**** Records ****

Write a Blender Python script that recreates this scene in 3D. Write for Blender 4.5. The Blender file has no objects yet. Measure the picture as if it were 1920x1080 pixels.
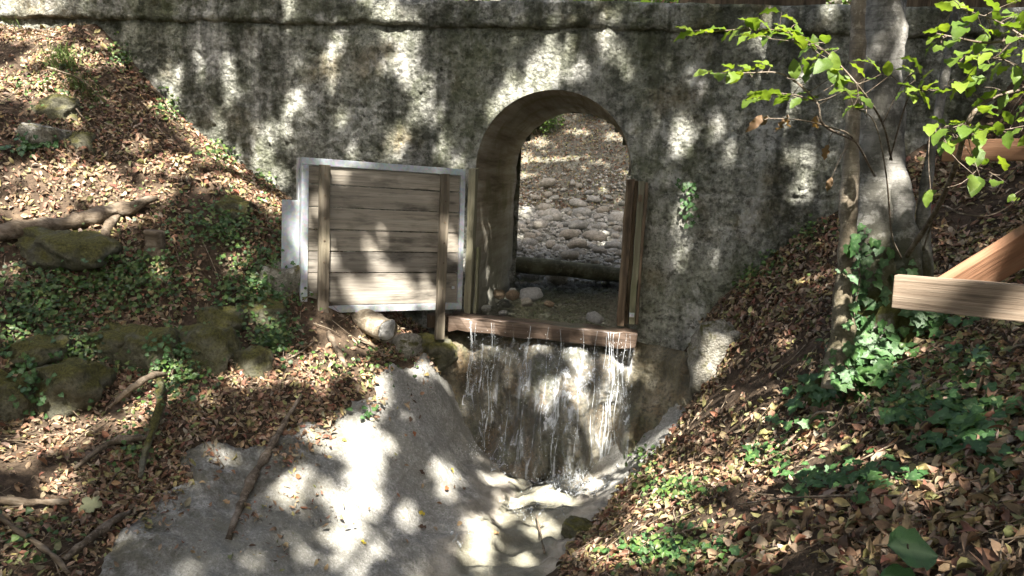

****
**** Records ****

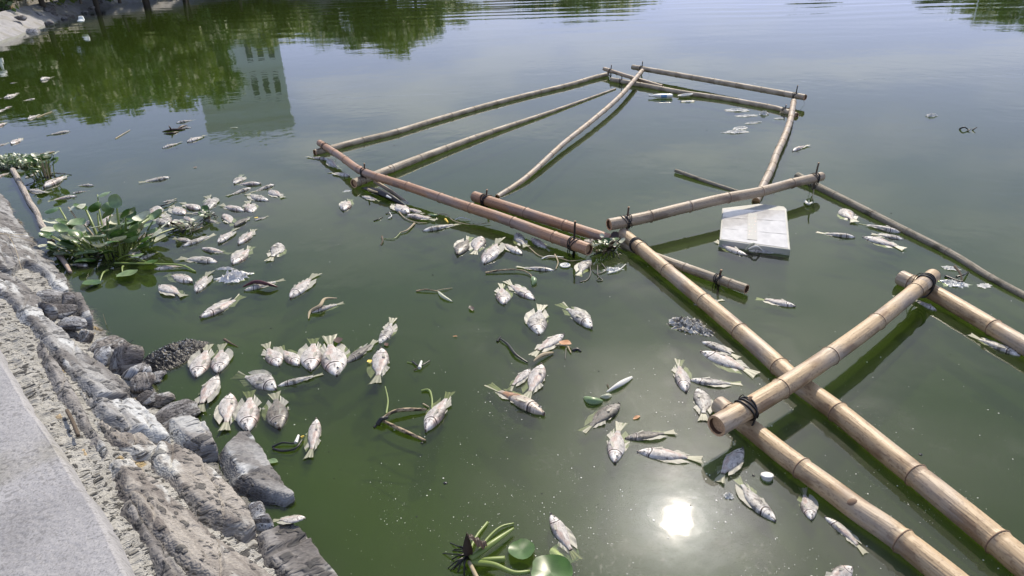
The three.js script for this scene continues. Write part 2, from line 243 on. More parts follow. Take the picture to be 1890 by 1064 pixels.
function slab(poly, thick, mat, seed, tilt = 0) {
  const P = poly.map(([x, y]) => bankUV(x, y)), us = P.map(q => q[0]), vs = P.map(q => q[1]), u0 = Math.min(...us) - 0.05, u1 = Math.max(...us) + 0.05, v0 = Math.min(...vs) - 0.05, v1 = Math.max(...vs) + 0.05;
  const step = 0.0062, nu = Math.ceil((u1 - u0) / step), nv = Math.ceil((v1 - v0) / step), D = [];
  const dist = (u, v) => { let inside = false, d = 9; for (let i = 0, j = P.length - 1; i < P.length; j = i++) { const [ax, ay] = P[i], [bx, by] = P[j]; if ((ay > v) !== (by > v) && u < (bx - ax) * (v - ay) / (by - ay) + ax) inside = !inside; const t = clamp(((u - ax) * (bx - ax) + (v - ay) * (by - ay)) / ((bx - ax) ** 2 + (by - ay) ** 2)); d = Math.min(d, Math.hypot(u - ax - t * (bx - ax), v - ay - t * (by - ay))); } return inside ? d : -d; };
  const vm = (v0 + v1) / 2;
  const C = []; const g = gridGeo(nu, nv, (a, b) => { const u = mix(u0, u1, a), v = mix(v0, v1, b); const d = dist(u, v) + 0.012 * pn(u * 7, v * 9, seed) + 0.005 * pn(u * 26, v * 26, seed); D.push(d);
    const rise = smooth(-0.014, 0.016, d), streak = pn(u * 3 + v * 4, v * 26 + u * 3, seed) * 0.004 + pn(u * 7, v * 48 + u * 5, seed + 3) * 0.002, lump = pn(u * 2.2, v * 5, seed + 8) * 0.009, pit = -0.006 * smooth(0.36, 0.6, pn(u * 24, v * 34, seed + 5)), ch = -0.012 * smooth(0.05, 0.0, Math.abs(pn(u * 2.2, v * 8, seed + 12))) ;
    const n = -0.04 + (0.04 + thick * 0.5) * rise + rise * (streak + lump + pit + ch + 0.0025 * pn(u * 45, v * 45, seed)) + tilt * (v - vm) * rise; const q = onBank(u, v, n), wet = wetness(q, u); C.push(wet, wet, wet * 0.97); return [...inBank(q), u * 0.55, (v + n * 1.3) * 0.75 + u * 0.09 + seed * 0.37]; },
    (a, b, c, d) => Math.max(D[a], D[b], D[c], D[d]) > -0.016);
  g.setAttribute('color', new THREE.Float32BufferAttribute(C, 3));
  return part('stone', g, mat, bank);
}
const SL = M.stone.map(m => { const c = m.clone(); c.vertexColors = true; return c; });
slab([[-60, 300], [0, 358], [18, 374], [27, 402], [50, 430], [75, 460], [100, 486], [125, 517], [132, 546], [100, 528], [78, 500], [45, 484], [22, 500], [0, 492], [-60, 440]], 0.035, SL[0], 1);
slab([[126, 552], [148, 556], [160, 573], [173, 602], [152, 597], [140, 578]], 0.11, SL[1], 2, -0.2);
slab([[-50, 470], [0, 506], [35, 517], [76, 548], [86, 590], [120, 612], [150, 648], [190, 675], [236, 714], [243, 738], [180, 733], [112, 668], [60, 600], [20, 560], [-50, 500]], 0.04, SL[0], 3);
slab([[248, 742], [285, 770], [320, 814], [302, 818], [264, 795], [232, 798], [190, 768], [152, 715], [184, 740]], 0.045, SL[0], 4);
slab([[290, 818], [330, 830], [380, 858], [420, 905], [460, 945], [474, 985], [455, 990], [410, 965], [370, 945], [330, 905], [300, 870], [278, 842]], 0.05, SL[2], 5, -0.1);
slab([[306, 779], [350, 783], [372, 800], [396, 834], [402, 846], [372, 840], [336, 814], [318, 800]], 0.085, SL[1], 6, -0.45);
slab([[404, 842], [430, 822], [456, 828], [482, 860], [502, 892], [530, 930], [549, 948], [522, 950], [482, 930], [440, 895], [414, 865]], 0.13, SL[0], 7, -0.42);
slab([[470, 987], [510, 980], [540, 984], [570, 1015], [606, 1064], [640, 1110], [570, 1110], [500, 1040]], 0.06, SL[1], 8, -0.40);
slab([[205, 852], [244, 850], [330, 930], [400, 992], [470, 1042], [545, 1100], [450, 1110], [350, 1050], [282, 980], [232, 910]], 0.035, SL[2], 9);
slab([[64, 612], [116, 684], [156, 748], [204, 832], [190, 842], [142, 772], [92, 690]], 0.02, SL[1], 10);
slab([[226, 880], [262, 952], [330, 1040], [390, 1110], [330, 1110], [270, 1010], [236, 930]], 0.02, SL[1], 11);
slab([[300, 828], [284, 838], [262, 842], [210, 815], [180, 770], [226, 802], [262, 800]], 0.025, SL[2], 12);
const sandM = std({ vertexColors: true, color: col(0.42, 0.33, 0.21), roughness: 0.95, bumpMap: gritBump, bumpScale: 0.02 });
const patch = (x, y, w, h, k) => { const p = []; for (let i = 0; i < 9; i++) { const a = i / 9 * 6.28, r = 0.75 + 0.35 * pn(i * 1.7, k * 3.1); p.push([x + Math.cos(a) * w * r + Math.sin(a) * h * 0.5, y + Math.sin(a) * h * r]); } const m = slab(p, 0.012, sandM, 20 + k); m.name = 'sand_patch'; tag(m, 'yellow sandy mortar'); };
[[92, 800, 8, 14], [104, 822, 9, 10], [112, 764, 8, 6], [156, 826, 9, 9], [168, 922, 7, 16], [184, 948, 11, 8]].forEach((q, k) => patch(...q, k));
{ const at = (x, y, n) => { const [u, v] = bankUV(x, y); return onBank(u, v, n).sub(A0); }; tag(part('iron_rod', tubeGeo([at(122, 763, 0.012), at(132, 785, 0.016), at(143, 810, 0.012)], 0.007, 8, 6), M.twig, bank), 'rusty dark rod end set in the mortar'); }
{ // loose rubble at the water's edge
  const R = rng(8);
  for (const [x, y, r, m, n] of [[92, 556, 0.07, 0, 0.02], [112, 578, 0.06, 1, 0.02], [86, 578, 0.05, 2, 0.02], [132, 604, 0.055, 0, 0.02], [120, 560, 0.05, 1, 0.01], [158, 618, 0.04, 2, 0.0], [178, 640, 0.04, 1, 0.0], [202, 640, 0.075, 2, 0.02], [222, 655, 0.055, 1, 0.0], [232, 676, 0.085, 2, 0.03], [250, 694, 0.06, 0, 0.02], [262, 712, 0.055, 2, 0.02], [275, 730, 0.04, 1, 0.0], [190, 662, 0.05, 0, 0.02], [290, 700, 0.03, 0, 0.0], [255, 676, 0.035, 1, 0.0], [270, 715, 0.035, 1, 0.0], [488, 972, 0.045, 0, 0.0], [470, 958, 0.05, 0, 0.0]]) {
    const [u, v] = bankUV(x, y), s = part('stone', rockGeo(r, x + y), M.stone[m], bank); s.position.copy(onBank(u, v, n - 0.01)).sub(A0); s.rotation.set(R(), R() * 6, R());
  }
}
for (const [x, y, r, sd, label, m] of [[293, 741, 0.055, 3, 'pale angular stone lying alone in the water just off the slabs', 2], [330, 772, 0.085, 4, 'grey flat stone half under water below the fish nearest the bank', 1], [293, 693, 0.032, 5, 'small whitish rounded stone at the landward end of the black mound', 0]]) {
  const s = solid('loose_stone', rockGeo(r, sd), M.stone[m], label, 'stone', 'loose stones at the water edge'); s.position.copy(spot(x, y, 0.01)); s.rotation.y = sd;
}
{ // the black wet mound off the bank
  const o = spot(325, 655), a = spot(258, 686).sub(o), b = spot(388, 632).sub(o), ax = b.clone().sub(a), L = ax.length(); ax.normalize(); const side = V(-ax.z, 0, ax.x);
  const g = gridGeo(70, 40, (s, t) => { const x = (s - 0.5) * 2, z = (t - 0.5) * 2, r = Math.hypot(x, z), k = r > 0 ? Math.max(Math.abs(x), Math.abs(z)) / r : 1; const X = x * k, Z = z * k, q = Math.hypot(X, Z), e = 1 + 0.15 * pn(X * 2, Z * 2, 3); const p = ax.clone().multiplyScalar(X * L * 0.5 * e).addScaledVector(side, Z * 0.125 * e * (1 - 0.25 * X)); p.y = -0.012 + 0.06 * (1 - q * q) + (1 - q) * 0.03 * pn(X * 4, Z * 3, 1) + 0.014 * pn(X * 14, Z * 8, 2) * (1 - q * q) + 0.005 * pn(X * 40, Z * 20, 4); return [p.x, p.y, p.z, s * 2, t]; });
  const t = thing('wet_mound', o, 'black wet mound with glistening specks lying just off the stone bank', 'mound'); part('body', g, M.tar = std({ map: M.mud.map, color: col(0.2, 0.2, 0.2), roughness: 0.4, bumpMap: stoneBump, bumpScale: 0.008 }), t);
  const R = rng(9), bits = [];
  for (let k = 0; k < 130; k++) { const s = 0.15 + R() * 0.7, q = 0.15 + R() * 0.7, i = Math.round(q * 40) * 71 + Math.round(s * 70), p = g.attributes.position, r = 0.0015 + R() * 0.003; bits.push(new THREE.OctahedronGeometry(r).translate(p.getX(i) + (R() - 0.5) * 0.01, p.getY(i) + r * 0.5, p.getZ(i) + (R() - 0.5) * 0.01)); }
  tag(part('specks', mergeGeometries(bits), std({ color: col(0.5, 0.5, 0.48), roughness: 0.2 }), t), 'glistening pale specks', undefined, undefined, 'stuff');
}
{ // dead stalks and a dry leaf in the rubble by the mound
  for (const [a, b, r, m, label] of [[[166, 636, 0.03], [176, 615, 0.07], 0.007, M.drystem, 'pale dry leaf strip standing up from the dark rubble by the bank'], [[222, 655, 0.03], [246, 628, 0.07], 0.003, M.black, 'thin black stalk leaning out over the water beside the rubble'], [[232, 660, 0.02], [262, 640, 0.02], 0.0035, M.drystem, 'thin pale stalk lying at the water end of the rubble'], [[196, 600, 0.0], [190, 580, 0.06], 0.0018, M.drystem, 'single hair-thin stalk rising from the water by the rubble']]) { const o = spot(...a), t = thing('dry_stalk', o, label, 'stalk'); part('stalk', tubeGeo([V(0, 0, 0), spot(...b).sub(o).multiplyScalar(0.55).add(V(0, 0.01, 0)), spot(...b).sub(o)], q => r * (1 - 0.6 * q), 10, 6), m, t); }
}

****

### Given problem
Which lines contain "pixels"? Show each of them.

### Result of this task
Write a Blender Python script that recreates this scene in 3D. Write for Blender 4.5. The Blender file has no objects yet. Measure the picture as if it were 1920x1080 pixels.
The three.js script for this scene continues. Write part 2, from line 243 on. More parts follow. Take the picture to be 1890 by 1064 pixels.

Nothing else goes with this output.